Repeat exactly the lines from the start through the line with "sc.display_settings.display_device = 'sRGB'", both ends included.
------------------------------------
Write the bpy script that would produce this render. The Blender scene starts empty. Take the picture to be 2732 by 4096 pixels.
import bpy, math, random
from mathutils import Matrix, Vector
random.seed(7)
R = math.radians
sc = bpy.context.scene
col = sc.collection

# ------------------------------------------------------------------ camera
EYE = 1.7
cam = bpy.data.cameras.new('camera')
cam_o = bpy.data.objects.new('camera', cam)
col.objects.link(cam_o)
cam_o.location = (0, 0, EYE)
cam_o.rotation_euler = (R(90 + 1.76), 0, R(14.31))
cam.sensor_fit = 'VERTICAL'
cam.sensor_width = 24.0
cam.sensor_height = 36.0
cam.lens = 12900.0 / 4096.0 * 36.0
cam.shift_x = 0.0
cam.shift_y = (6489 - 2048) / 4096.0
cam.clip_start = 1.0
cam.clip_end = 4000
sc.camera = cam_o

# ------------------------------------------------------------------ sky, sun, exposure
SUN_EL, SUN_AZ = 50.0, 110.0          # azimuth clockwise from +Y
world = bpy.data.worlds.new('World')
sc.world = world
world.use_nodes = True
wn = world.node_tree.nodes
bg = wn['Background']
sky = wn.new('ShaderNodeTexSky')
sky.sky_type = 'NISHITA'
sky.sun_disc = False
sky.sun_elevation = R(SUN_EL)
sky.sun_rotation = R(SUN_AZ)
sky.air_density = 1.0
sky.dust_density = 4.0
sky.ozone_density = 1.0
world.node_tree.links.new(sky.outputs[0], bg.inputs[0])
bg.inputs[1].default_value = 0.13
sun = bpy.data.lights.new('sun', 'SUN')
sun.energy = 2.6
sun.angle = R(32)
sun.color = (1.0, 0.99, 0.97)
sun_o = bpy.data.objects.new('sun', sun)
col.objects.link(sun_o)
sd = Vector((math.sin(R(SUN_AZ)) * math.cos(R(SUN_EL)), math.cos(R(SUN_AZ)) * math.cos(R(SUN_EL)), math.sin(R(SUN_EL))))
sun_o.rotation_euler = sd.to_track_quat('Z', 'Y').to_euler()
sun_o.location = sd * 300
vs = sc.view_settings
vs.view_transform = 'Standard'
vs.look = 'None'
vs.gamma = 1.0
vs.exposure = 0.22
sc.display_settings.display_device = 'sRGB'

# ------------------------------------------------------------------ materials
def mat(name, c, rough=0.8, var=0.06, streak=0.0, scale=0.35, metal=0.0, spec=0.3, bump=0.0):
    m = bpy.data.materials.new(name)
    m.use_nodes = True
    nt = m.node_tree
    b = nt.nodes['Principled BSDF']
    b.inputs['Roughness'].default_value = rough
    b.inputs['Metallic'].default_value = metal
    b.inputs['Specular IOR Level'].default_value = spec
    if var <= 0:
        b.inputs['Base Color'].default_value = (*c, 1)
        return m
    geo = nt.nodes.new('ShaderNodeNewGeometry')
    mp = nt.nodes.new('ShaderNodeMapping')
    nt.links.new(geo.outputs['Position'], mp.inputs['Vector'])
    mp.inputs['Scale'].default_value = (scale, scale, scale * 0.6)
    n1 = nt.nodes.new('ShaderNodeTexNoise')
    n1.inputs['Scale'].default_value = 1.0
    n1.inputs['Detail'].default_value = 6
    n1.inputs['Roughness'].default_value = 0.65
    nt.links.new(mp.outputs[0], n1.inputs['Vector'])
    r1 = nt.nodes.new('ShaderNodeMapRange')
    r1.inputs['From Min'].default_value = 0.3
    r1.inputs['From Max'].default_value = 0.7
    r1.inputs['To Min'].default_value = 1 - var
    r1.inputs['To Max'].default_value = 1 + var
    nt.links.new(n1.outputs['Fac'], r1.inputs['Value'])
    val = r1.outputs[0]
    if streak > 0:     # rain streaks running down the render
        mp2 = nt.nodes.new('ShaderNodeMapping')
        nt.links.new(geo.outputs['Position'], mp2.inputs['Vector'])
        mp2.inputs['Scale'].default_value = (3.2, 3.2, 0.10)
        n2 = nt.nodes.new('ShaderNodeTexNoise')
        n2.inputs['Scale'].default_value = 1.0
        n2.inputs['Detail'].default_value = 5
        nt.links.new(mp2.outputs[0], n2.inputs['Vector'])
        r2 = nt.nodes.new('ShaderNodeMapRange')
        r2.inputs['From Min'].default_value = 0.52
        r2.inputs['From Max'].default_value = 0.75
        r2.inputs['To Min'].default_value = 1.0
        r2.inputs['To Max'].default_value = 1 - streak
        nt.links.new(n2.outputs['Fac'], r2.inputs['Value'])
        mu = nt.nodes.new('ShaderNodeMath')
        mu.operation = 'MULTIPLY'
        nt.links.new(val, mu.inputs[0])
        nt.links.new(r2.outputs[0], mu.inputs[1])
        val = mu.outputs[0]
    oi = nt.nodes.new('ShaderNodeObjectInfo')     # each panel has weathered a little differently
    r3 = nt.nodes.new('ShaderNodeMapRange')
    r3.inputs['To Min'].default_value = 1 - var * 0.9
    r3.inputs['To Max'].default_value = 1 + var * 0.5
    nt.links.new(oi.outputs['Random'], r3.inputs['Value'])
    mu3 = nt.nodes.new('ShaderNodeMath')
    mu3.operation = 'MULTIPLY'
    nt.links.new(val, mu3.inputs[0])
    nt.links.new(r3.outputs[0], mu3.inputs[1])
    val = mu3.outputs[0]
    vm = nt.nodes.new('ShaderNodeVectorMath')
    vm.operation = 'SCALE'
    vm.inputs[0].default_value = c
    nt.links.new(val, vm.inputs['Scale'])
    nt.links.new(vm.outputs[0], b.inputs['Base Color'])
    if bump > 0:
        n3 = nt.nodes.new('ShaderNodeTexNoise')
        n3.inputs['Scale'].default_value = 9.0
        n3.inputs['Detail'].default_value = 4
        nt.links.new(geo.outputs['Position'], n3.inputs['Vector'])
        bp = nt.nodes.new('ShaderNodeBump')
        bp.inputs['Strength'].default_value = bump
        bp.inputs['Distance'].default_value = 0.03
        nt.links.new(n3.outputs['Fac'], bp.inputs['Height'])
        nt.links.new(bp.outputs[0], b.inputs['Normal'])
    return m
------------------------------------
**ANSWER**
Write the bpy script that would produce this render. The Blender scene starts empty. Take the picture to be 2732 by 4096 pixels.
import bpy, math, random
from mathutils import Matrix, Vector
random.seed(7)
R = math.radians
sc = bpy.context.scene
col = sc.collection

# ------------------------------------------------------------------ camera
EYE = 1.7
cam = bpy.data.cameras.new('camera')
cam_o = bpy.data.objects.new('camera', cam)
col.objects.link(cam_o)
cam_o.location = (0, 0, EYE)
cam_o.rotation_euler = (R(90 + 1.76), 0, R(14.31))
cam.sensor_fit = 'VERTICAL'
cam.sensor_width = 24.0
cam.sensor_height = 36.0
cam.lens = 12900.0 / 4096.0 * 36.0
cam.shift_x = 0.0
cam.shift_y = (6489 - 2048) / 4096.0
cam.clip_start = 1.0
cam.clip_end = 4000
sc.camera = cam_o

# ------------------------------------------------------------------ sky, sun, exposure
SUN_EL, SUN_AZ = 50.0, 110.0          # azimuth clockwise from +Y
world = bpy.data.worlds.new('World')
sc.world = world
world.use_nodes = True
wn = world.node_tree.nodes
bg = wn['Background']
sky = wn.new('ShaderNodeTexSky')
sky.sky_type = 'NISHITA'
sky.sun_disc = False
sky.sun_elevation = R(SUN_EL)
sky.sun_rotation = R(SUN_AZ)
sky.air_density = 1.0
sky.dust_density = 4.0
sky.ozone_density = 1.0
world.node_tree.links.new(sky.outputs[0], bg.inputs[0])
bg.inputs[1].default_value = 0.13
sun = bpy.data.lights.new('sun', 'SUN')
sun.energy = 2.6
sun.angle = R(32)
sun.color = (1.0, 0.99, 0.97)
sun_o = bpy.data.objects.new('sun', sun)
col.objects.link(sun_o)
sd = Vector((math.sin(R(SUN_AZ)) * math.cos(R(SUN_EL)), math.cos(R(SUN_AZ)) * math.cos(R(SUN_EL)), math.sin(R(SUN_EL))))
sun_o.rotation_euler = sd.to_track_quat('Z', 'Y').to_euler()
sun_o.location = sd * 300
vs = sc.view_settings
vs.view_transform = 'Standard'
vs.look = 'None'
vs.gamma = 1.0
vs.exposure = 0.22
sc.display_settings.display_device = 'sRGB'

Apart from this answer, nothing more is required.